## Brief
Can you copy out the data exactly? Leave the images out.

## Provided data

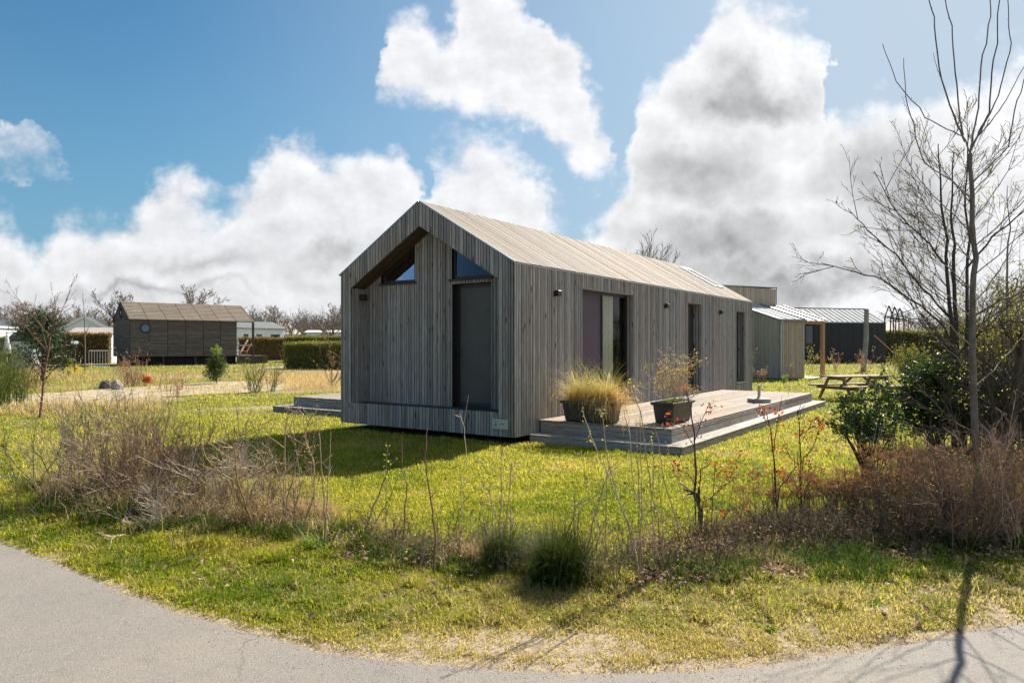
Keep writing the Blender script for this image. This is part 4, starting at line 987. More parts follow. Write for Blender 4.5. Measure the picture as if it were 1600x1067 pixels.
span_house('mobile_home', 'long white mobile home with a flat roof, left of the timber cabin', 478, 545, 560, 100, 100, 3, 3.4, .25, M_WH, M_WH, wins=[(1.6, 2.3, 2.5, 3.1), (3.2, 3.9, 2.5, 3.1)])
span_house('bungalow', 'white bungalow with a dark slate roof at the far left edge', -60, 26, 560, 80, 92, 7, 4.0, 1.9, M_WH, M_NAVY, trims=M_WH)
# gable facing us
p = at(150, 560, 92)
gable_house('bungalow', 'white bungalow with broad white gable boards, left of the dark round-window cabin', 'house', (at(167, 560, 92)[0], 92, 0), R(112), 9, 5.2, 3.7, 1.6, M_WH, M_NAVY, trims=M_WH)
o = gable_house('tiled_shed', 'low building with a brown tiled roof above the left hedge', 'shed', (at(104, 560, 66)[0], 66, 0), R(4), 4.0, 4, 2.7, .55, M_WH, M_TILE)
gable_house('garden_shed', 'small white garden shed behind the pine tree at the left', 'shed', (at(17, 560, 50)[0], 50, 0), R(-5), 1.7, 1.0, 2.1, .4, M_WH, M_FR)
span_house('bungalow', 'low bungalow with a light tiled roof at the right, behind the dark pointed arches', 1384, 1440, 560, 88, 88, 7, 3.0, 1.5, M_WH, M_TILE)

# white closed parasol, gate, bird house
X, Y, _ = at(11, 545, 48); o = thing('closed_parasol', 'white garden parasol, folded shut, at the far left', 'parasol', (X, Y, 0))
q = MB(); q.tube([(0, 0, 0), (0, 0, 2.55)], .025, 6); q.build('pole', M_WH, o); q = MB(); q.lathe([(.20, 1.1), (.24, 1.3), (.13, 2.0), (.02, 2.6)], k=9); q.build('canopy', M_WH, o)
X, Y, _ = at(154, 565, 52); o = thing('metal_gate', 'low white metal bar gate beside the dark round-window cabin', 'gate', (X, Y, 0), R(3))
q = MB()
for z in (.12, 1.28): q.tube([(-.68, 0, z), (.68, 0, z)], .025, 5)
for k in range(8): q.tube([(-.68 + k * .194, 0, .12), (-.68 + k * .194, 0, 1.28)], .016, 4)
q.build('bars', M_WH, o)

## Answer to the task
Keep writing the Blender script for this image. This is part 4, starting at line 987. More parts follow. Write for Blender 4.5. Measure the picture as if it were 1600x1067 pixels.
span_house('mobile_home', 'long white mobile home with a flat roof, left of the timber cabin', 478, 545, 560, 100, 100, 3, 3.4, .25, M_WH, M_WH, wins=[(1.6, 2.3, 2.5, 3.1), (3.2, 3.9, 2.5, 3.1)])
span_house('bungalow', 'white bungalow with a dark slate roof at the far left edge', -60, 26, 560, 80, 92, 7, 4.0, 1.9, M_WH, M_NAVY, trims=M_WH)
# gable facing us
p = at(150, 560, 92)
gable_house('bungalow', 'white bungalow with broad white gable boards, left of the dark round-window cabin', 'house', (at(167, 560, 92)[0], 92, 0), R(112), 9, 5.2, 3.7, 1.6, M_WH, M_NAVY, trims=M_WH)
o = gable_house('tiled_shed', 'low building with a brown tiled roof above the left hedge', 'shed', (at(104, 560, 66)[0], 66, 0), R(4), 4.0, 4, 2.7, .55, M_WH, M_TILE)
gable_house('garden_shed', 'small white garden shed behind the pine tree at the left', 'shed', (at(17, 560, 50)[0], 50, 0), R(-5), 1.7, 1.0, 2.1, .4, M_WH, M_FR)
span_house('bungalow', 'low bungalow with a light tiled roof at the right, behind the dark pointed arches', 1384, 1440, 560, 88, 88, 7, 3.0, 1.5, M_WH, M_TILE)

# white closed parasol, gate, bird house
X, Y, _ = at(11, 545, 48); o = thing('closed_parasol', 'white garden parasol, folded shut, at the far left', 'parasol', (X, Y, 0))
q = MB(); q.tube([(0, 0, 0), (0, 0, 2.55)], .025, 6); q.build('pole', M_WH, o); q = MB(); q.lathe([(.20, 1.1), (.24, 1.3), (.13, 2.0), (.02, 2.6)], k=9); q.build('canopy', M_WH, o)
X, Y, _ = at(154, 565, 52); o = thing('metal_gate', 'low white metal bar gate beside the dark round-window cabin', 'gate', (X, Y, 0), R(3))
q = MB()
for z in (.12, 1.28): q.tube([(-.68, 0, z), (.68, 0, z)], .025, 5)
for k in range(8): q.tube([(-.68 + k * .194, 0, .12), (-.68 + k * .194, 0, 1.28)], .016, 4)
q.build('bars', M_WH, o)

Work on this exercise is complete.